Regarded as the U.S.’s longest-running Filipino festival, the Barrio Fiesta brings alive the various traditions, cultures, rites, rituals and languages of the people of the Philippines, who, in 1906 came to Hawai‘i to work in the plantations.

The Barrio Fiesta is regarded as a bridge to the Filipinos’ rich and complex heritage. Replete with the power of nostalgia, that summoning of the virtues of the past and the teaching capacity of recognized experience, the event serves as living museum of dynamic and living ideas of life and community.

Coordinated by Binhi at Ani, the festival celebrates the diversity of the people of the Philippines, as well as the need to remember the homeland and its promise.

“Apart from being a tradition, the Barrio Fiesta is a time for us to reconnect with our friends and enjoy each other’s company and to have fun through entertainment, games, programs and, of course, to have a taste of the different Filipino dishes prepared by each participating organization,” said Flor Garcia, co-chair for this year’s event.

In the evening, there will be ethnic and cultural presentations that include “bukanegan,” folk dances, “daniw,” and a presentation of the Miss Barrio Fiesta contestants.

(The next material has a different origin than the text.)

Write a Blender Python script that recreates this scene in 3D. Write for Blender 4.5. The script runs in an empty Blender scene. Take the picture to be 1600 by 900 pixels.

Also “pabitin” and other indigenous games will be held on Saturday.

Barrio Fiesta wear contest will be held, as well as presentation of the 2010 Binhi at Ani scholarship awards. A major highlight in the evening is the coronation of the 2010 Miss Barrio Fiesta queen.

Barrio Fiesta will conclude with appropriate ceremonies to honor Filipino veterans. The ceremonies, to be held on Sunday morning, will include a memorial service.